## [Exercise task]
Set down the data below without change, skipping the pictures it holds.

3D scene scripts
□ □ □

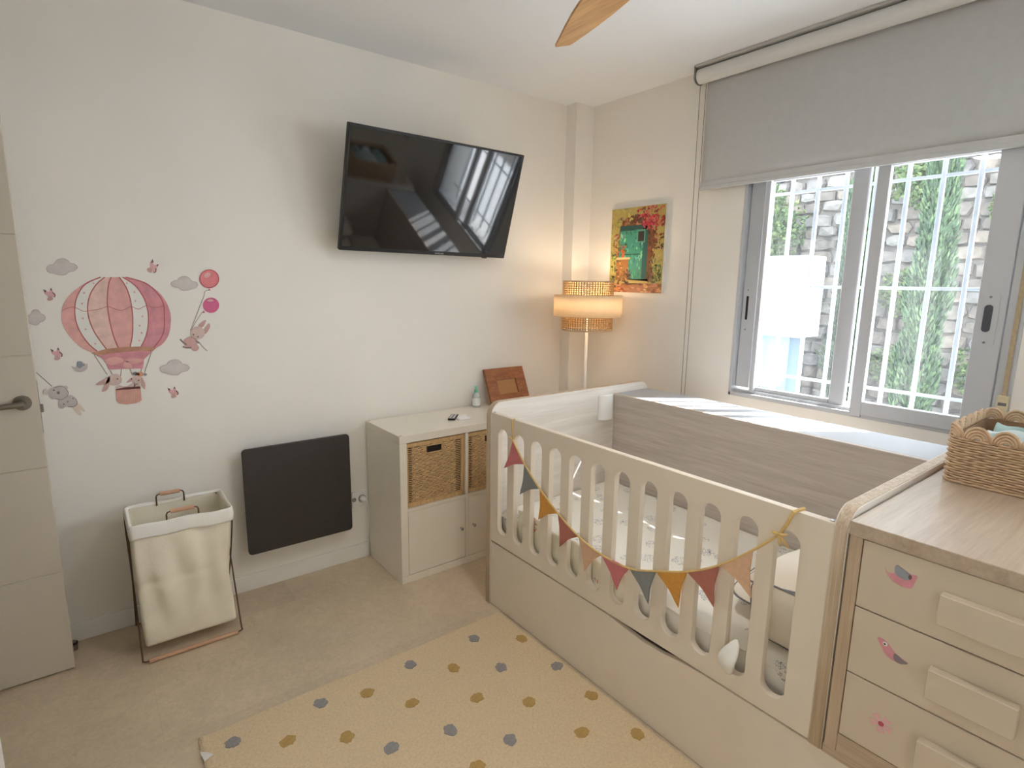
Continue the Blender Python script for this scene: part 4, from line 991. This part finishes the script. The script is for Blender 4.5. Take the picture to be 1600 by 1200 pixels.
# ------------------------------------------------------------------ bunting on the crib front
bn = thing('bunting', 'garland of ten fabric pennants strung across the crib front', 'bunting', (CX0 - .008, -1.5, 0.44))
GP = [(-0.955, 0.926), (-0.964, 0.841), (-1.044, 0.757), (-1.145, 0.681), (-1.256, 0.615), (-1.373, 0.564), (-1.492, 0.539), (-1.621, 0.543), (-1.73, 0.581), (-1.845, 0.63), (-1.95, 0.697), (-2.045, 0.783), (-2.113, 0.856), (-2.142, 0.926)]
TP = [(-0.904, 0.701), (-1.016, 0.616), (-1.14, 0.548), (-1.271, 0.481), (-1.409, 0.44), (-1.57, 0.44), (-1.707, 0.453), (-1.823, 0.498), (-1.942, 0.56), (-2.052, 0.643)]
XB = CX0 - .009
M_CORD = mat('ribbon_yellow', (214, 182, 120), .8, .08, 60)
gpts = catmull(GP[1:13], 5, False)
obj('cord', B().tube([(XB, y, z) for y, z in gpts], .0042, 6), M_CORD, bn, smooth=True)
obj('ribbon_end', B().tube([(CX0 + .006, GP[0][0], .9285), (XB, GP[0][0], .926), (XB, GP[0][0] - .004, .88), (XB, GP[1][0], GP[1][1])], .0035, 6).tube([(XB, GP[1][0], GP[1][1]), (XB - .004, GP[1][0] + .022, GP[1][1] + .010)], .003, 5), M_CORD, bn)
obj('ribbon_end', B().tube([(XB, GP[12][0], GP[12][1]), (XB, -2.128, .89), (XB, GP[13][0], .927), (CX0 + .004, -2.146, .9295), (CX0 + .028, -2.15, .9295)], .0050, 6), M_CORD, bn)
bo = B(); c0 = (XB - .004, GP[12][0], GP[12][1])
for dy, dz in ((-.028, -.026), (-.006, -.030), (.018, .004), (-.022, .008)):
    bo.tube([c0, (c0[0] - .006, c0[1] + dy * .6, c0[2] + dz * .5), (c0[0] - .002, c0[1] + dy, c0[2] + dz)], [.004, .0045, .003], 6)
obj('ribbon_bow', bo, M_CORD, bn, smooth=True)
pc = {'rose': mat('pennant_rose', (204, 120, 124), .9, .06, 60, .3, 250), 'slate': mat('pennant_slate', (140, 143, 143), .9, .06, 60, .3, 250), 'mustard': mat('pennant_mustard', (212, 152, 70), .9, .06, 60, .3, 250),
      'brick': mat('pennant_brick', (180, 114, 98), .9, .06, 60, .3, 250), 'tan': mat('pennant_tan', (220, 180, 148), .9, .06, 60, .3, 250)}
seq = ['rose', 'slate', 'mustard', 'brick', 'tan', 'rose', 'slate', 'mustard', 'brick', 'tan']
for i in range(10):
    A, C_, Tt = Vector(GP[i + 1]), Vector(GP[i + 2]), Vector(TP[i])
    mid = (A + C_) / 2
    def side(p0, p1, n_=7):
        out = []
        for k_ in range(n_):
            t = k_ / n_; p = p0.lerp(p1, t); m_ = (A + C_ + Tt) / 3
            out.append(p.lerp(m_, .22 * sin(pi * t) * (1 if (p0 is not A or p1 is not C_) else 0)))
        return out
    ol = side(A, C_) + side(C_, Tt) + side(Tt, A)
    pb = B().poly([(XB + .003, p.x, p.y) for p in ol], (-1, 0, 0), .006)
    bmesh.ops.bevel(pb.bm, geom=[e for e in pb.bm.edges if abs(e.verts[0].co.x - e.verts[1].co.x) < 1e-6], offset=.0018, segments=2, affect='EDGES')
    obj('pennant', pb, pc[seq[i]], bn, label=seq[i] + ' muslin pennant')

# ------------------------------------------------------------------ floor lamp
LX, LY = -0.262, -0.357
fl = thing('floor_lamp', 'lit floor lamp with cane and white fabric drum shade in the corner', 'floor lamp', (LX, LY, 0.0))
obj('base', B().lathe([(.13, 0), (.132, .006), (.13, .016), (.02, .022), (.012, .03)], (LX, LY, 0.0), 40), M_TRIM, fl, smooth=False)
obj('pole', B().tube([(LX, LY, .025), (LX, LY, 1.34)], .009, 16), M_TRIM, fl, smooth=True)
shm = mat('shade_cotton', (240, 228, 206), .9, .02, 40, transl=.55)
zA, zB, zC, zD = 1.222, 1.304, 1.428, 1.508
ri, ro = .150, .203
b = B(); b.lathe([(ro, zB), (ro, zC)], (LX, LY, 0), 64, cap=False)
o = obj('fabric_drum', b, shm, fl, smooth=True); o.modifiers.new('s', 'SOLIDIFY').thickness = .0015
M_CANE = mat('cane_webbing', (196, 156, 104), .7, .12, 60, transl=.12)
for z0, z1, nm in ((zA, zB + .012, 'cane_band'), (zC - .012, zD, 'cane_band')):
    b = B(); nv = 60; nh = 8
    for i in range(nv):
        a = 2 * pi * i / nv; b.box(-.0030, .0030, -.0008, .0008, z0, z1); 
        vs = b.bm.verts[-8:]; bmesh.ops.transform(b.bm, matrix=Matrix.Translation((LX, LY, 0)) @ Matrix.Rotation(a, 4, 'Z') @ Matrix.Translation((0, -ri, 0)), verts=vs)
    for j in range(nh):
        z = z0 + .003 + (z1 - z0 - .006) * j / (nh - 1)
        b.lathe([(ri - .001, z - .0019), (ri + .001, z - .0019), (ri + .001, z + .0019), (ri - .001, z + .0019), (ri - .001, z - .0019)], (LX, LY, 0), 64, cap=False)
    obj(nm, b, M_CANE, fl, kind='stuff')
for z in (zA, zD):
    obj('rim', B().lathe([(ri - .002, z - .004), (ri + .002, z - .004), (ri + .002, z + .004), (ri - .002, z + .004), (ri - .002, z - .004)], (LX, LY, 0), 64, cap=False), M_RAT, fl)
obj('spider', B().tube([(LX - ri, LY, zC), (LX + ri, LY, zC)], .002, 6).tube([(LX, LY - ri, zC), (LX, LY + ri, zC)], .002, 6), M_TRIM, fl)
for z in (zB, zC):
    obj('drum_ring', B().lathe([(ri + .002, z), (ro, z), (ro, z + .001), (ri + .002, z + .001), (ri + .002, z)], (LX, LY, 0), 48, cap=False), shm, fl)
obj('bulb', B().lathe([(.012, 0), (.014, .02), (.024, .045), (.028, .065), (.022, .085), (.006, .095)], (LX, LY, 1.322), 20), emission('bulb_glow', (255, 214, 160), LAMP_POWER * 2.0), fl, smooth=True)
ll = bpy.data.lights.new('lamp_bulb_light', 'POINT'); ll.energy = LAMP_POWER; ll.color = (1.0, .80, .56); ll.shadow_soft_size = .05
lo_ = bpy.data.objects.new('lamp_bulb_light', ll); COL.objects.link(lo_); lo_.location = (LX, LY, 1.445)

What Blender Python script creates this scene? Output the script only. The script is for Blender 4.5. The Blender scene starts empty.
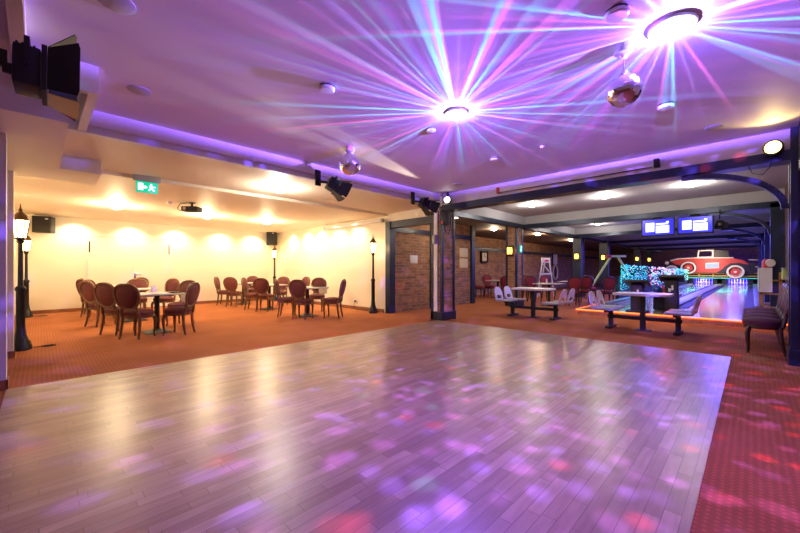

□ □ □

## [Result of the exercise]
Continue the Blender Python script for this scene: part 4, from line 991. This part finishes the script. The script is for Blender 4.5. Take the picture to be 1600 by 1200 pixels.
# ------------------------------------------------------------------ bunting on the crib front
bn = thing('bunting', 'garland of ten fabric pennants strung across the crib front', 'bunting', (CX0 - .008, -1.5, 0.44))
GP = [(-0.955, 0.926), (-0.964, 0.841), (-1.044, 0.757), (-1.145, 0.681), (-1.256, 0.615), (-1.373, 0.564), (-1.492, 0.539), (-1.621, 0.543), (-1.73, 0.581), (-1.845, 0.63), (-1.95, 0.697), (-2.045, 0.783), (-2.113, 0.856), (-2.142, 0.926)]
TP = [(-0.904, 0.701), (-1.016, 0.616), (-1.14, 0.548), (-1.271, 0.481), (-1.409, 0.44), (-1.57, 0.44), (-1.707, 0.453), (-1.823, 0.498), (-1.942, 0.56), (-2.052, 0.643)]
XB = CX0 - .009
M_CORD = mat('ribbon_yellow', (214, 182, 120), .8, .08, 60)
gpts = catmull(GP[1:13], 5, False)
obj('cord', B().tube([(XB, y, z) for y, z in gpts], .0042, 6), M_CORD, bn, smooth=True)
obj('ribbon_end', B().tube([(CX0 + .006, GP[0][0], .9285), (XB, GP[0][0], .926), (XB, GP[0][0] - .004, .88), (XB, GP[1][0], GP[1][1])], .0035, 6).tube([(XB, GP[1][0], GP[1][1]), (XB - .004, GP[1][0] + .022, GP[1][1] + .010)], .003, 5), M_CORD, bn)
obj('ribbon_end', B().tube([(XB, GP[12][0], GP[12][1]), (XB, -2.128, .89), (XB, GP[13][0], .927), (CX0 + .004, -2.146, .9295), (CX0 + .028, -2.15, .9295)], .0050, 6), M_CORD, bn)
bo = B(); c0 = (XB - .004, GP[12][0], GP[12][1])
for dy, dz in ((-.028, -.026), (-.006, -.030), (.018, .004), (-.022, .008)):
    bo.tube([c0, (c0[0] - .006, c0[1] + dy * .6, c0[2] + dz * .5), (c0[0] - .002, c0[1] + dy, c0[2] + dz)], [.004, .0045, .003], 6)
obj('ribbon_bow', bo, M_CORD, bn, smooth=True)
pc = {'rose': mat('pennant_rose', (204, 120, 124), .9, .06, 60, .3, 250), 'slate': mat('pennant_slate', (140, 143, 143), .9, .06, 60, .3, 250), 'mustard': mat('pennant_mustard', (212, 152, 70), .9, .06, 60, .3, 250),
      'brick': mat('pennant_brick', (180, 114, 98), .9, .06, 60, .3, 250), 'tan': mat('pennant_tan', (220, 180, 148), .9, .06, 60, .3, 250)}
seq = ['rose', 'slate', 'mustard', 'brick', 'tan', 'rose', 'slate', 'mustard', 'brick', 'tan']
for i in range(10):
    A, C_, Tt = Vector(GP[i + 1]), Vector(GP[i + 2]), Vector(TP[i])
    mid = (A + C_) / 2
    def side(p0, p1, n_=7):
        out = []
        for k_ in range(n_):
            t = k_ / n_; p = p0.lerp(p1, t); m_ = (A + C_ + Tt) / 3
            out.append(p.lerp(m_, .22 * sin(pi * t) * (1 if (p0 is not A or p1 is not C_) else 0)))
        return out
    ol = side(A, C_) + side(C_, Tt) + side(Tt, A)
    pb = B().poly([(XB + .003, p.x, p.y) for p in ol], (-1, 0, 0), .006)
    bmesh.ops.bevel(pb.bm, geom=[e for e in pb.bm.edges if abs(e.verts[0].co.x - e.verts[1].co.x) < 1e-6], offset=.0018, segments=2, affect='EDGES')
    obj('pennant', pb, pc[seq[i]], bn, label=seq[i] + ' muslin pennant')

# ------------------------------------------------------------------ floor lamp
LX, LY = -0.262, -0.357
fl = thing('floor_lamp', 'lit floor lamp with cane and white fabric drum shade in the corner', 'floor lamp', (LX, LY, 0.0))
obj('base', B().lathe([(.13, 0), (.132, .006), (.13, .016), (.02, .022), (.012, .03)], (LX, LY, 0.0), 40), M_TRIM, fl, smooth=False)
obj('pole', B().tube([(LX, LY, .025), (LX, LY, 1.34)], .009, 16), M_TRIM, fl, smooth=True)
shm = mat('shade_cotton', (240, 228, 206), .9, .02, 40, transl=.55)
zA, zB, zC, zD = 1.222, 1.304, 1.428, 1.508
ri, ro = .150, .203
b = B(); b.lathe([(ro, zB), (ro, zC)], (LX, LY, 0), 64, cap=False)
o = obj('fabric_drum', b, shm, fl, smooth=True); o.modifiers.new('s', 'SOLIDIFY').thickness = .0015
M_CANE = mat('cane_webbing', (196, 156, 104), .7, .12, 60, transl=.12)
for z0, z1, nm in ((zA, zB + .012, 'cane_band'), (zC - .012, zD, 'cane_band')):
    b = B(); nv = 60; nh = 8
    for i in range(nv):
        a = 2 * pi * i / nv; b.box(-.0030, .0030, -.0008, .0008, z0, z1); 
        vs = b.bm.verts[-8:]; bmesh.ops.transform(b.bm, matrix=Matrix.Translation((LX, LY, 0)) @ Matrix.Rotation(a, 4, 'Z') @ Matrix.Translation((0, -ri, 0)), verts=vs)
    for j in range(nh):
        z = z0 + .003 + (z1 - z0 - .006) * j / (nh - 1)
        b.lathe([(ri - .001, z - .0019), (ri + .001, z - .0019), (ri + .001, z + .0019), (ri - .001, z + .0019), (ri - .001, z - .0019)], (LX, LY, 0), 64, cap=False)
    obj(nm, b, M_CANE, fl, kind='stuff')
for z in (zA, zD):
    obj('rim', B().lathe([(ri - .002, z - .004), (ri + .002, z - .004), (ri + .002, z + .004), (ri - .002, z + .004), (ri - .002, z - .004)], (LX, LY, 0), 64, cap=False), M_RAT, fl)
obj('spider', B().tube([(LX - ri, LY, zC), (LX + ri, LY, zC)], .002, 6).tube([(LX, LY - ri, zC), (LX, LY + ri, zC)], .002, 6), M_TRIM, fl)
for z in (zB, zC):
    obj('drum_ring', B().lathe([(ri + .002, z), (ro, z), (ro, z + .001), (ri + .002, z + .001), (ri + .002, z)], (LX, LY, 0), 48, cap=False), shm, fl)
obj('bulb', B().lathe([(.012, 0), (.014, .02), (.024, .045), (.028, .065), (.022, .085), (.006, .095)], (LX, LY, 1.322), 20), emission('bulb_glow', (255, 214, 160), LAMP_POWER * 2.0), fl, smooth=True)
ll = bpy.data.lights.new('lamp_bulb_light', 'POINT'); ll.energy = LAMP_POWER; ll.color = (1.0, .80, .56); ll.shadow_soft_size = .05
lo_ = bpy.data.objects.new('lamp_bulb_light', ll); COL.objects.link(lo_); lo_.location = (LX, LY, 1.445)

What Blender Python script creates this scene? Output the script only. The script is for Blender 4.5. The Blender scene starts empty.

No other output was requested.